The new YouTube we have been expecting for the past few weeks has now rolled out. And damn good it is too, at least on first sighting and after a very brief test. Not everyone is so pleased with the redesign though. In fact, some are spitting mad.
New YouTube Design
The new YouTube design has now rolled out. And there are no surprises or last-minute adjustments from the redesign we looked at in the middle of November.
This is a redesign intended to do a number of things. Firstly, to get us watching more videos. Secondly, to get us sharing more videos, particularly via Google+. Thirdly, to give the website a visual overhaul to keep it in line with the rest of the Web.
It looks like YouTube has ticked all these boxes, and yet people still aren’t happy.
Complaints, Complaints, Complaints
At the time of writing the YouTube Blog post detailing the redesign has got (all of) six comments. Not many, granted. But what’s amazing is that they are all complaints of some description.
One is complaining that the redesign hasn’t reached his locale yet. Even though everyone knows these things take time. Another that the video (embedded above) is misleading as the backgrounds in the video don’t match the real backgrounds. Surely this is because the video is stylized to make the changes more obvious? As any fool would surely know.
The remaining four comments actually complain about the redesign itself. One moans about the way subscriptions are now organized, while another suggests the “most recent video in the playlist is featured.” A third notices the way user-generated content is being swept aside to give more space to premium content. Which is actually an interesting debate to be had at some vague point in the future.

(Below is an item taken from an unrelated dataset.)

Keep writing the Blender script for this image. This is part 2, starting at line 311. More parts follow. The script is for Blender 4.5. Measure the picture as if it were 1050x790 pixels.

The last word, however, has to go to ‘xstrawberry’, who asks:
how do i CHANGE the layout back to the OLD one. i can’t stand this. it’s ugly and disorganized and everything’s all over the place. this is just going downhill.
This sounds like the reaction every single Facebook overhaul receives. People get very used to the way something looks and feels, and really don’t take kindly to any changes being made. But YouTube, like Facebook, will have to stay focused and resolute in the face of these complaints.
Conclusions
I plan on giving the new-look YouTube a thorough review in a few days. But for now I can say it looks to me, as a viewer and casual user rather than creator and channel editor, as being an improvement. Let’s see how many more complaints will roll in before people start changing their minds.